The bottom section of this hill is the steepest and I just popped my bike into the 39-25 and span away until I had no choice but to stand up, slowly but surely I was still catching back up to Ross and Wim. In the village of Littleham I caught Ross, I knew the worst of the hill was over and I was still feeling pretty good. Phill hadn't caught me either so my confidence started to build, this was the first time where I actually started to think about the race and where I might finish. I pushed on and near the top of the climb I caught and passed Wim again. There is just over a mile of climbing in total, but that climb is 330ft.
We were soon on a fast descending section that went through a couple of villages and past several sections of parked cars. I still wasn't in full race mode, partly for safety and partly because I knew there was a run to come and in a section where I wasn't full-on racing Wim came charging past me and instantly opened a gap which was to stay until T2, especially when I lost a further 10secs or so due to a few traffic issues near the end.
I hit T2 with a purpose, Wim was already on the run but I'd raced him and beaten him on the run before so if my legs would just hold together for 5k there was a chance. I was in and out quickly (for me) and soon blazing my way towards Bideford Quay, as I ran through the car park I could see Wim in the distance and sure enough, the race leader was just ahead of him.

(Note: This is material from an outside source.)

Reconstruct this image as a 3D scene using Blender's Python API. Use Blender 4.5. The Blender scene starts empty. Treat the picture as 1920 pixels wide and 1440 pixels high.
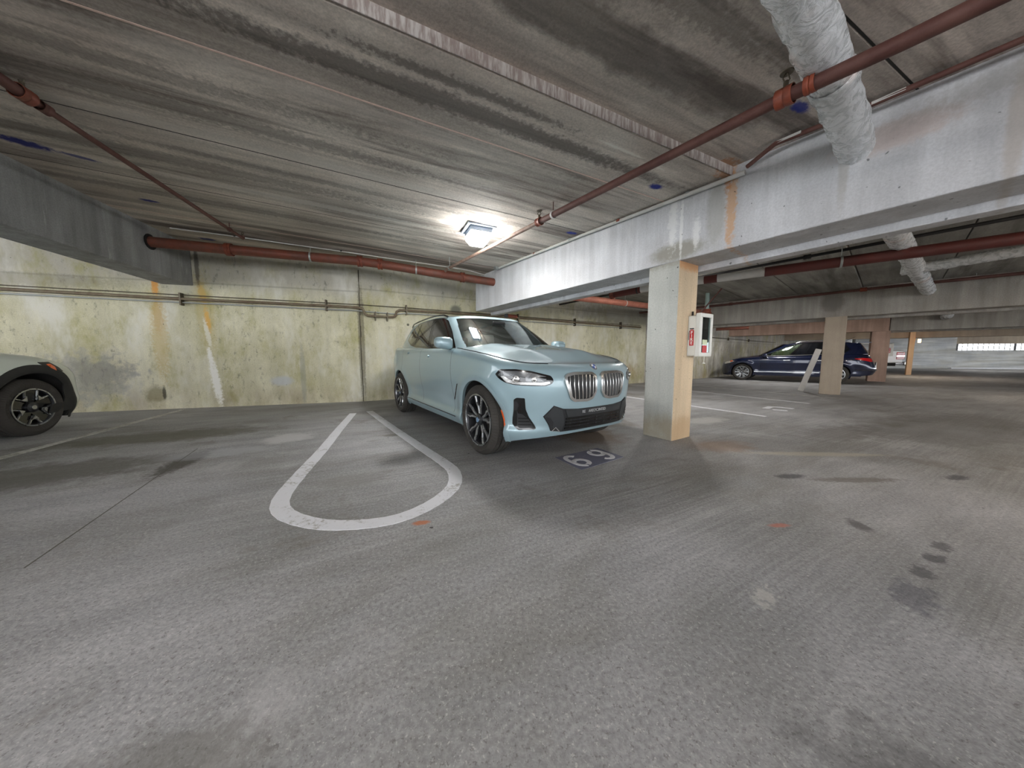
import bpy, bmesh, math, random
import numpy as np
from mathutils import Vector, Matrix
R = math.radians
SC = bpy.context.scene
COL = SC.collection
random.seed(7)

# ------------------------------------------------------------------ camera, world, exposure
cam_data = bpy.data.cameras.new('camera')
cam_data.sensor_width = 36.0
cam_data.lens = 575.0 / 1920.0 * 36.0
cam_data.clip_start = 0.02
cam_data.clip_end = 300
cam = bpy.data.objects.new('camera', cam_data)
COL.objects.link(cam)
cam.location = (0, 0, 1.06)
cam.rotation_euler = (R(90 - 5.2), 0, 0)
SC.camera = cam

world = bpy.data.worlds.new('daylight')
world.use_nodes = True
SC.world = world
bgn = world.node_tree.nodes['Background']
bgn.inputs[0].default_value = (0.93, 0.96, 1.0, 1)
bgn.inputs[1].default_value = WORLD_STRENGTH = 1.15

SC.view_settings.view_transform = 'Standard'
SC.view_settings.look = 'None'
SC.view_settings.exposure = 2.32
SC.view_settings.gamma = 1.0
SC.view_settings.use_curve_mapping = False
cy = SC.cycles
cy.max_bounces = 5; cy.diffuse_bounces = 4; cy.glossy_bounces = 3; cy.transmission_bounces = 4; cy.transparent_max_bounces = 6
cy.caustics_reflective = False; cy.caustics_refractive = False
cy.sample_clamp_indirect = 5.0
cy.use_adaptive_sampling = True; cy.adaptive_threshold = .08; cy.adaptive_min_samples = 20

LAMP_E = 70.0          # emission of the ceiling lamp lenses
FILL_LAMP_E = 52.0        # emission of the unseen lamps added as fill

# ------------------------------------------------------------------ helpers
def D(a):               # horizontal unit vector, a degrees to the left of the camera's heading
    a = R(a); return np.array([-math.sin(a), math.cos(a)])
def X(a):               # horizontal unit vector, a degrees away from +x
    a = R(a); return np.array([math.cos(a), math.sin(a)])
def lin(r, g, b):
    def f(c):
        c /= 255.0
        return c / 12.92 if c <= 0.04045 else ((c + 0.055) / 1.055) ** 2.4
    return (f(r), f(g), f(b), 1.0)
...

Game On!!!
For the first time today I had my race face on, I could catch these, I know I've been running well lately, just please don't let me cramp up! I charged along a packed Bideford Quay while the marshalls (who were brilliant all day) yelled at people to get out of the way. As we crossed Bideford Bridge I caught and passed Wim and we were barely 1km into the run, I could see the leader in the distance. As I left the bridge somebody shouted there was 30secs between us, as I hit the Tarka Trail it was down to 20secs as we headed to the turn around and for the first time I could see exactly who was ahead of me and it wasn't good news....
Bounding towards me looking as fresh as a daisy and resplendent in his RAF team kit came Dominic Sanderson. Whether it was because I knew this boy could run, whether it was just because he looked so comfortable, or whether it was just a combination of a huge training week and then me running 2.5k at breakneck speed I don't know but my legs just ran out of speed. Everything drained from them!
I hit the turnaround and saw that I'd got a decent gap back to Wim. I'd run so hard but in an instant I knew that it was no longer about chasing the win, it was more about protecting a 'possible' second place. I knew what to do, I've been here before and I just settled in to my cruising run pace. On the way back I was running past clubmates who were on the outward leg, they were all shouting me to chase the leader down but the gap wasn't closing any more, it was opening. As I hit the final lap around the park to the finish I must have looked over my shoulder 5-6 times to make sure nobody was gaining, I think Wim gained a little, but not much and I finally crossed the line 2nd in my wave and as it turned out in the end I had managed to pull off 2nd overall, or 1st V40 depending on what you'd prefer.

The best bit was that after I'd finished ................ I didn't feel too bad at all :-)

1 comment:

ally speirs said...

Nice, great race the Hong Kong Phooey T shirt!!